BYU assisted on all 15 of its made field goals in the first half because they all followed Saunders example.

Saunders finished the game with 22 points and a team +33 in box plus/minus. Knell was just as stellar, scoring 13 points on 4 of 6 shooting from behind the line in the first half, he had 15 points overall.

Mawot Mag also showed his range and connected on 4 of his 5 first half shots including two 3s. The Cougars pushed the pace early and got anything they wanted in transition, especially from the 3-point line. Led by its veteran's BYU jumped out to a 25-10 lead.

"It got away from us real quick," Kansas center Hunter Dickinson said. "I feel like that's where the game was lost."
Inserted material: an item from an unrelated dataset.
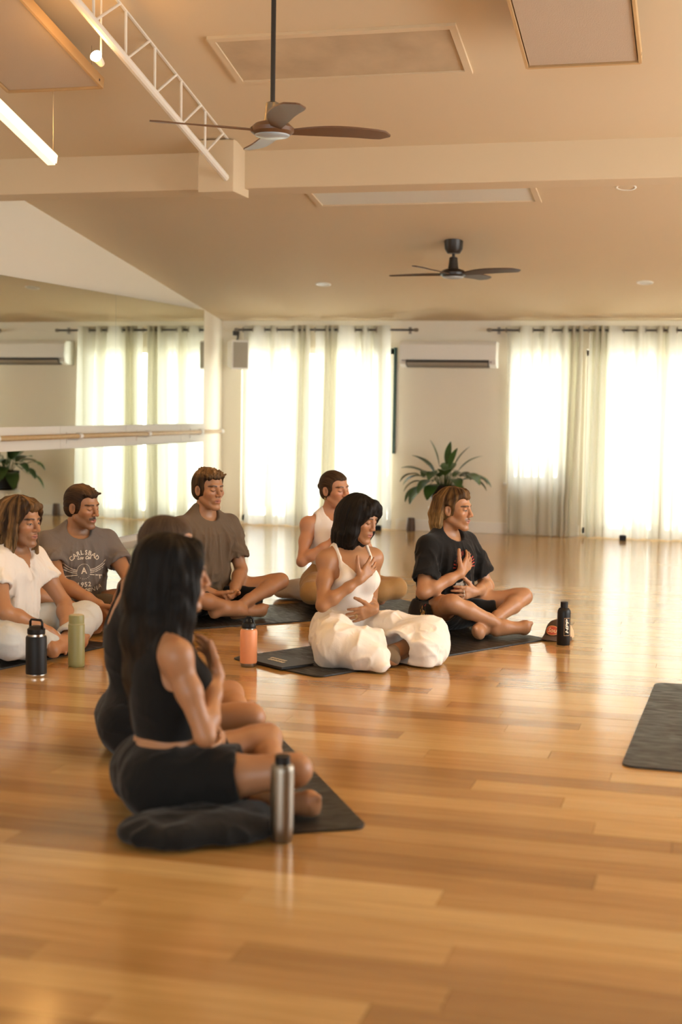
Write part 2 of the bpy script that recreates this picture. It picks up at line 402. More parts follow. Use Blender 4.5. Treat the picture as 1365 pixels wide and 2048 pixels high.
M['fanblade'] = mat('fan_blade_brown', (.060, .030, .016), .45)
M['fanhub'] = mat('fan_walnut', (.13, .062, .028), .4)
M['fandark'] = mat('fan_dark', (.022, .016, .012), .4)
M['fanlens'] = mat('fan_lens', (.40, .44, .46), .25)
def fan(x, y, zh, th, zc, canopy, label, brushed):
    o = empty('ceiling_fan', (x, y, zh), th, label, 'ceiling fan', 'four-bladed ceiling fans')
    MB().lathe([(.001, -.038), (.05, -.036), (.082, -.028), (.090, -.018)], 28).build('lens', M['fanlens'], o, smooth=True)
    MB().lathe([(.090, -.02), (.108, -.006), (.110, .012), (.085, .034), (.05, .045)], 28).build('motor_housing', M['fandark'] if not brushed else M['fanhub'], o, smooth='auto')
    MB().lathe([(.045, .04), (.040, .075), (.034, .135), (.02, .142)], 20).build('collar', M['fandark'] if not brushed else M['brushed'], o, smooth='auto')
    MB().tube([(0, 0, .12), (0, 0, zc-zh)], .0125, 12).build('rod', M['fandark'], o, smooth='auto')
    if canopy: MB().lathe([(.052, zc-zh-.105), (.074, zc-zh-.07), (.080, zc-zh+.03)], 24).build('canopy', M['fandark'], o, smooth='auto')
    n = 14; prof = []
    for k in range(4):
        vs = []; fs = []
        a = k*PI/2
        for i in range(n):
            t = i/(n-1); rr = .085 + t*.525; w = (.045 + .075*math.sin(min(1, t*1.9)*PI/2))*(1 if t < .86 else math.sqrt(max(0.02, 1-((t-.86)/.14)**2)))
            pitch = math.radians(16 - 8*t); sweep = -.03*math.sin(t*PI)
            for s_, hh in ((-.5, 1), (.5, 1), (.5, -1), (-.5, -1)):
                u = s_*w + sweep; zz = -u*math.sin(pitch) + .004*hh + .012*t
                vs.append(Matrix.Rotation(a, 3, 'Z') @ Vector((rr, u*math.cos(pitch), zz)))
        for i in range(n-1):
            for q in range(4): fs.append((i*4+q, i*4+(q+1) % 4, (i+1)*4+(q+1) % 4, (i+1)*4+q))
        fs.append((0, 1, 2, 3)); fs.append(tuple((n-1)*4+q for q in range(4)))
        MB().add(vs, fs).build('blade', M['fanhub'] if brushed else M['fanblade'], o, smooth='auto')
fan(-2.235, 6.857, 2.655, math.radians(29), near_z(6.857)+.05, True, 'brown ceiling fan on a long dark rod under the sloping ceiling', True)
fan(-2.213, 11.63, 2.385, math.radians(-18), far_z(11.63), True, 'dark ceiling fan on a short rod near the curtains', False)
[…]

The Jayhawks made their only real run of the night and cut their deficit to eight, down 25-17, but BYU shut the door due to their incredible 3-point shooting.

The Cougars were 10 of 24 from 3 in the first half, and led 46-26 at halftime against the fifth-highest-rated defense in the country. They finished the night 14 of 36 overall from 3 as they continue to be one of the best shooting teams in the country.

BYU coach Kevin Young had his team executing offensively at its highest level all season. "That's our guys playing the way we want to play," he said.

BYU led 54-29 at halftime, and the game was over. The Cougars exploited every mismatch, ran every action and ran Kansas off the floor. Everything BYU touched turned into into gold.

The Jayhawks came out in the second half and still could still not find any rhythm on offense. The Cougars stifled the Jayhawks offense the whole night. BYU held Kansas to 36% shooting from the floor and had 14 steals, but it was the Cougars offense that had the Jayhawks so deflated.

"That's the best anybody's played against us all season," Self said.

MBB vs Kansas-16.jpg
Photo by Wilson Gustaveson

In fact, it's the best any team has played against Kansas in decades. It's the worst loss in Self's tenure as Kansas head coach and the first time ever the Jayhawks have lost to a team by 30 points or more to a team outside of the AP Poll ever.

In front of a national audience on ESPN, BYU had their best performance of the season. Kansas had their absolute worst.

What BYU has been building has been a season long progress. Close losses to Texas Tech, TCU and Utah stung, but did not deter BYU in its ultimate pursuit of being the best possible team in the postseason. The Cougars are still ascending into the team they can be, and the pieces to the puzzle are still falling into place with this deep and connected roster.

" One of my mentors, Monty Williams, said all the time, 'just stack days,''' Young said. "You know, just stack one day after the next and when you get toward later part of the year, it all starts to add up. So I think it's a residual effect of that. I'm really proud of our team for being mature and being able to handle the deeper rotation."

For much of this season the focus has been the talent BYU has played on the floor with Egor Demin and Kanon Catchings garnering attention as NBA prospects. But the story for the Cougars now, after another impressive showing. is how connected this team is. The Cougars talent is now meshing together to make an impressive whole.

Up next for BYU is a rematch against the No. 19 Arizona is Tucson on Saturday.